* _Required task_: Quote only the span from the first line of the entries to the line containing "meadow = blur(((np.hypot(X, Y)", both ends kept. Leave every picture out.

* _Input material_:

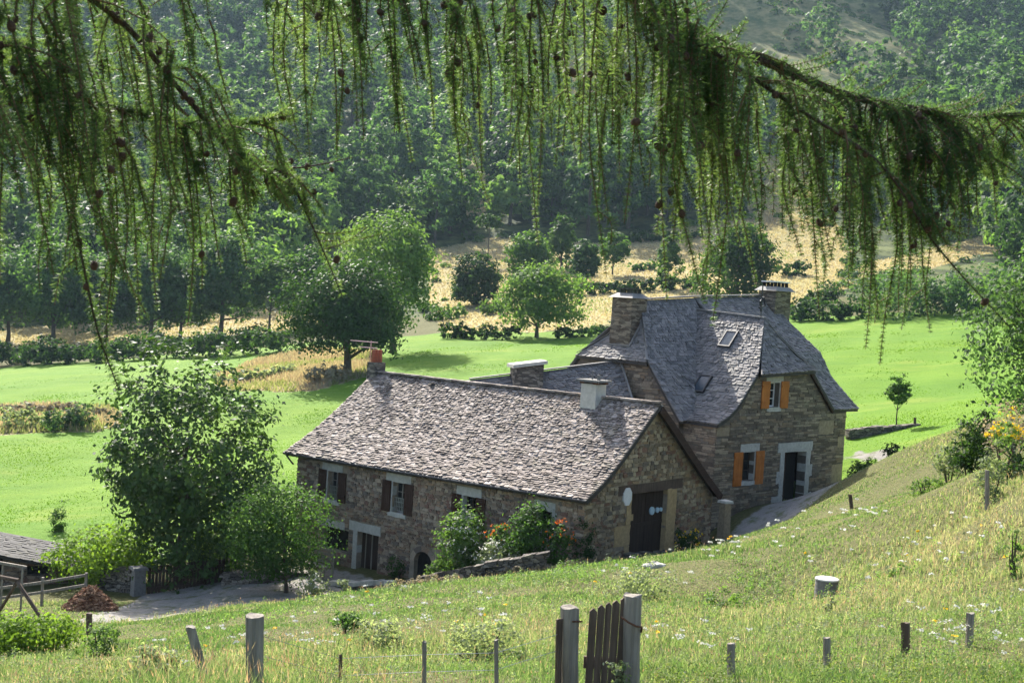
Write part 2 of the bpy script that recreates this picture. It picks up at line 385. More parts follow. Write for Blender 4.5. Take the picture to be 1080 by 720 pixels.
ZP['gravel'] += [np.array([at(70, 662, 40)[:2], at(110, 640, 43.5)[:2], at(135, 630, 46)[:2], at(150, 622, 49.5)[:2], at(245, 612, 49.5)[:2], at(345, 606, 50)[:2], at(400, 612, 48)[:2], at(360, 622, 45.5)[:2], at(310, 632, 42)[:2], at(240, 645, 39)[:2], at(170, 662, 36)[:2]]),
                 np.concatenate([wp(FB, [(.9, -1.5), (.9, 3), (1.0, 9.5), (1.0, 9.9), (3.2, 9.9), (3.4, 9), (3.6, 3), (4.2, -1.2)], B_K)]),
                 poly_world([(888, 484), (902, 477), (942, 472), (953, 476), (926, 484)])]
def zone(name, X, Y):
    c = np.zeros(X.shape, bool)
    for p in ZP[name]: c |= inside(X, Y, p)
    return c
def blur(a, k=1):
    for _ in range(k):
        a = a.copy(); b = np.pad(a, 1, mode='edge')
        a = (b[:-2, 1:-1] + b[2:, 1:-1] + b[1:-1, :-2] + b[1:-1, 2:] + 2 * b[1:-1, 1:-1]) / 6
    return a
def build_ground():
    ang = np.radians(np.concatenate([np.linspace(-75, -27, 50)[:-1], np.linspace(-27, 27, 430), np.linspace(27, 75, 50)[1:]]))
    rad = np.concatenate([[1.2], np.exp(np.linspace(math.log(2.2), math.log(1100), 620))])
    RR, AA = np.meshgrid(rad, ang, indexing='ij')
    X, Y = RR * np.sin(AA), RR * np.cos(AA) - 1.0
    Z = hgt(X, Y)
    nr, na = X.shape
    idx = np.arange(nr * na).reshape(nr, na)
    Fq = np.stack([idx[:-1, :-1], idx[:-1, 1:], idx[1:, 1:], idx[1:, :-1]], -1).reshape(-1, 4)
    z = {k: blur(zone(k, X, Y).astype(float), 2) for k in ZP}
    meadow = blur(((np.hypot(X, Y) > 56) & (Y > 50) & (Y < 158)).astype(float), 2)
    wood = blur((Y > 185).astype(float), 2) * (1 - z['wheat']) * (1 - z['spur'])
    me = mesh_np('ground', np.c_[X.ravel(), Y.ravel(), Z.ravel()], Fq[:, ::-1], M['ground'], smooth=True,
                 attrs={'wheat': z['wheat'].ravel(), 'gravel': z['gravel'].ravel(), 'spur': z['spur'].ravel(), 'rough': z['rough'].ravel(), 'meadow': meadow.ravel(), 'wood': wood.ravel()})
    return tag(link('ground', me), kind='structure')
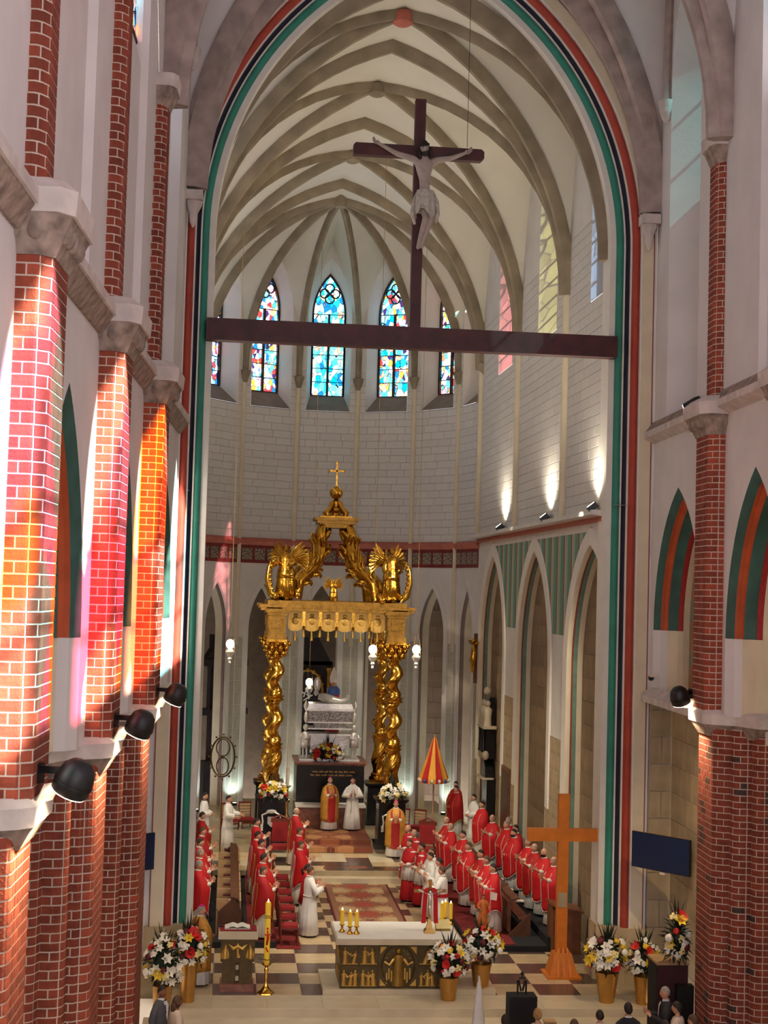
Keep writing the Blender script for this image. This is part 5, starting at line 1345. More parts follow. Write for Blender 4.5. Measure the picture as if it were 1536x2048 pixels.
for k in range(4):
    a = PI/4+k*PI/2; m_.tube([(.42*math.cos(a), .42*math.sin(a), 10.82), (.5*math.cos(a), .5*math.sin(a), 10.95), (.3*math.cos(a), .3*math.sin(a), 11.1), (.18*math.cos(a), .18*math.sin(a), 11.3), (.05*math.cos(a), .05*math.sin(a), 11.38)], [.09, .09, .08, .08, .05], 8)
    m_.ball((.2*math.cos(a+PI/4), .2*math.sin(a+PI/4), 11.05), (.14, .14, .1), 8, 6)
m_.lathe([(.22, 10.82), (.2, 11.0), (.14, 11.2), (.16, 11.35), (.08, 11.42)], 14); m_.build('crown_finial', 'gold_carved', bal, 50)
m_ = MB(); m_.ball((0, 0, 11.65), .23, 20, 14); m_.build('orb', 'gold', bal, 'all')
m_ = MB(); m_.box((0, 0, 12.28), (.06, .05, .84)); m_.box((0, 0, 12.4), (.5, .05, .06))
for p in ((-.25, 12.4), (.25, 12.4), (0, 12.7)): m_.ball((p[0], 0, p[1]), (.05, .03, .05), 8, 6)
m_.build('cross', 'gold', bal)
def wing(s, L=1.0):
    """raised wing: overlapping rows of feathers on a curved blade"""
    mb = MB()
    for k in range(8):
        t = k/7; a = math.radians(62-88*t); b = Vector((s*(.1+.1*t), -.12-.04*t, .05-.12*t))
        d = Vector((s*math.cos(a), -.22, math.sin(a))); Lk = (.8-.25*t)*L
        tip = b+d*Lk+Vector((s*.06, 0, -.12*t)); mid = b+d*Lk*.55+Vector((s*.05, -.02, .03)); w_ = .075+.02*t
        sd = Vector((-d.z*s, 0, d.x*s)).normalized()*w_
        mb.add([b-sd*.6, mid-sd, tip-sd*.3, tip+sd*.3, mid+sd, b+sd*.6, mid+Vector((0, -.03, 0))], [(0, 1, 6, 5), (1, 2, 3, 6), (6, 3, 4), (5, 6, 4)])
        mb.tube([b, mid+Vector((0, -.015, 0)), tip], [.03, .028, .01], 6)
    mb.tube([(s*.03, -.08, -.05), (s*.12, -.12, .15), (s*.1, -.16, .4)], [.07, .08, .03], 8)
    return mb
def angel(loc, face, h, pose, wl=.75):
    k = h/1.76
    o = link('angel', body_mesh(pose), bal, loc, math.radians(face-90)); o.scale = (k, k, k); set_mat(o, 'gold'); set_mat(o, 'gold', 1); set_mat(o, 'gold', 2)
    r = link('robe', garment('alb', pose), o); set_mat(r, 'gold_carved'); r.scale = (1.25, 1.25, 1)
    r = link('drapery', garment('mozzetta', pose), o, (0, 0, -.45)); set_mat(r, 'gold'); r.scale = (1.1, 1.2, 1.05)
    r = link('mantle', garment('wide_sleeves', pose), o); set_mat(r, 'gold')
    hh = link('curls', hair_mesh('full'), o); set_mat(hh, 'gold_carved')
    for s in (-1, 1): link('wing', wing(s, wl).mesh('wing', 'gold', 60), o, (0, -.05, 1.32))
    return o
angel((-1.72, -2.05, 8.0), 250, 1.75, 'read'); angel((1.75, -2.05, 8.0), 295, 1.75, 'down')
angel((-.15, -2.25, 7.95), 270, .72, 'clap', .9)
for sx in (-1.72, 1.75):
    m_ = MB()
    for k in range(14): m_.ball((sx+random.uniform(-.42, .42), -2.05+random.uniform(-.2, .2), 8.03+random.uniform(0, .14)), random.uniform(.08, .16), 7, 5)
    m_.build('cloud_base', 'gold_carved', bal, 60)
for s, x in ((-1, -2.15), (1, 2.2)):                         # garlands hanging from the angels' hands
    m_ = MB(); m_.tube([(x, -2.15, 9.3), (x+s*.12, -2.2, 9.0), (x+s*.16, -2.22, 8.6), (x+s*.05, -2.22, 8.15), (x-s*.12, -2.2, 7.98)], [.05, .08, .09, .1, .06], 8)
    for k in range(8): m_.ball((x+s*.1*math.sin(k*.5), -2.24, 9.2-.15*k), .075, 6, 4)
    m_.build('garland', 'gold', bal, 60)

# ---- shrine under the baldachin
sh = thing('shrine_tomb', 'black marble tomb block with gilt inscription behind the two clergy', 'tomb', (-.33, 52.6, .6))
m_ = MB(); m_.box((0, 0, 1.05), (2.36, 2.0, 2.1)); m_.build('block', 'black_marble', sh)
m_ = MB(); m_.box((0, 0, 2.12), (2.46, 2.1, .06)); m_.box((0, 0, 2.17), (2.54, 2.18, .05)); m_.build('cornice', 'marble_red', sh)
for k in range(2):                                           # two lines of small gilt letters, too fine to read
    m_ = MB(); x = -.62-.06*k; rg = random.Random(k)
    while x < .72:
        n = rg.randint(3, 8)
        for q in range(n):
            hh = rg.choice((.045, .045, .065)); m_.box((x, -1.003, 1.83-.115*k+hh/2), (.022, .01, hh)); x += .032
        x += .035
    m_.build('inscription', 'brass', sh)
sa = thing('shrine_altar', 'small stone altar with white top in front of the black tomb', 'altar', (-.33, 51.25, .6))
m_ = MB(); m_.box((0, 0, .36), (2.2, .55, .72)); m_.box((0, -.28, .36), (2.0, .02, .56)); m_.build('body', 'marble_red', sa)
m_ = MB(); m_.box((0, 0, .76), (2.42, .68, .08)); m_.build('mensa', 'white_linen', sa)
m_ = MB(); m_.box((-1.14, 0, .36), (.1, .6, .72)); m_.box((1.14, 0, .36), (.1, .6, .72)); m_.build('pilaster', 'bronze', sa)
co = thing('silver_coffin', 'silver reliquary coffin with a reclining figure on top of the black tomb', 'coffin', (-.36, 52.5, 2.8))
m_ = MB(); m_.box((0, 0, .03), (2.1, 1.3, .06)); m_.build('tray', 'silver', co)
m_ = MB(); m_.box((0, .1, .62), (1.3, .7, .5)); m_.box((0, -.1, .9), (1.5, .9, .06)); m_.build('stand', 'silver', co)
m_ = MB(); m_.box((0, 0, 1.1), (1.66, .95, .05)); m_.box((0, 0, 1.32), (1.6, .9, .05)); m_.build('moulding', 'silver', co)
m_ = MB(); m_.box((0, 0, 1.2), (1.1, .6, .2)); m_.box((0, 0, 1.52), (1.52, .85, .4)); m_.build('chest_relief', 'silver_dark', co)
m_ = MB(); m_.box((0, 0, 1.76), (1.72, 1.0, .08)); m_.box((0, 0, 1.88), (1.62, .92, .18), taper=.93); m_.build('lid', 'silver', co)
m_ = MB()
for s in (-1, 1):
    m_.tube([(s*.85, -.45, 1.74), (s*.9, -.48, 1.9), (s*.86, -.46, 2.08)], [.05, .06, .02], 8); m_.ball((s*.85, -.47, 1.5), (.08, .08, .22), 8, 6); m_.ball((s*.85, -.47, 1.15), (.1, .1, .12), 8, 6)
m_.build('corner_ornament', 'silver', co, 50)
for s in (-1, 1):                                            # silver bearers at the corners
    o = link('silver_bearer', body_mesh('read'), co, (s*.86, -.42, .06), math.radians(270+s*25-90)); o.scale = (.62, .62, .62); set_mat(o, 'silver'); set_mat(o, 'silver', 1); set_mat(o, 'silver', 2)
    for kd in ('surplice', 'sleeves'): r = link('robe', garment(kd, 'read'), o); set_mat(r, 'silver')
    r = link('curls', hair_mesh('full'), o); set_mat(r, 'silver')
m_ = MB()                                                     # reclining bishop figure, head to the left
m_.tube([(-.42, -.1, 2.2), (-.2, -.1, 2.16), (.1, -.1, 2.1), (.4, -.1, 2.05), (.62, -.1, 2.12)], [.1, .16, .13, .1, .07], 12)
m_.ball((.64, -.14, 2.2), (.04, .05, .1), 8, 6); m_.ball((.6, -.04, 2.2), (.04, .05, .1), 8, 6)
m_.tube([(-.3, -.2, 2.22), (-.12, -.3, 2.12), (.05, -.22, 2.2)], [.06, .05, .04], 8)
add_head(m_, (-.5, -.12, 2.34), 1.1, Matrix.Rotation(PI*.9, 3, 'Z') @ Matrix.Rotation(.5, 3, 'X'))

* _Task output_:
Write part 2 of the bpy script that recreates this picture. It picks up at line 385. More parts follow. Write for Blender 4.5. Take the picture to be 1080 by 720 pixels.
ZP['gravel'] += [np.array([at(70, 662, 40)[:2], at(110, 640, 43.5)[:2], at(135, 630, 46)[:2], at(150, 622, 49.5)[:2], at(245, 612, 49.5)[:2], at(345, 606, 50)[:2], at(400, 612, 48)[:2], at(360, 622, 45.5)[:2], at(310, 632, 42)[:2], at(240, 645, 39)[:2], at(170, 662, 36)[:2]]),
                 np.concatenate([wp(FB, [(.9, -1.5), (.9, 3), (1.0, 9.5), (1.0, 9.9), (3.2, 9.9), (3.4, 9), (3.6, 3), (4.2, -1.2)], B_K)]),
                 poly_world([(888, 484), (902, 477), (942, 472), (953, 476), (926, 484)])]
def zone(name, X, Y):
    c = np.zeros(X.shape, bool)
    for p in ZP[name]: c |= inside(X, Y, p)
    return c
def blur(a, k=1):
    for _ in range(k):
        a = a.copy(); b = np.pad(a, 1, mode='edge')
        a = (b[:-2, 1:-1] + b[2:, 1:-1] + b[1:-1, :-2] + b[1:-1, 2:] + 2 * b[1:-1, 1:-1]) / 6
    return a
def build_ground():
    ang = np.radians(np.concatenate([np.linspace(-75, -27, 50)[:-1], np.linspace(-27, 27, 430), np.linspace(27, 75, 50)[1:]]))
    rad = np.concatenate([[1.2], np.exp(np.linspace(math.log(2.2), math.log(1100), 620))])
    RR, AA = np.meshgrid(rad, ang, indexing='ij')
    X, Y = RR * np.sin(AA), RR * np.cos(AA) - 1.0
    Z = hgt(X, Y)
    nr, na = X.shape
    idx = np.arange(nr * na).reshape(nr, na)
    Fq = np.stack([idx[:-1, :-1], idx[:-1, 1:], idx[1:, 1:], idx[1:, :-1]], -1).reshape(-1, 4)
    z = {k: blur(zone(k, X, Y).astype(float), 2) for k in ZP}
    meadow = blur(((np.hypot(X, Y) > 56) & (Y > 50) & (Y < 158)).astype(float), 2)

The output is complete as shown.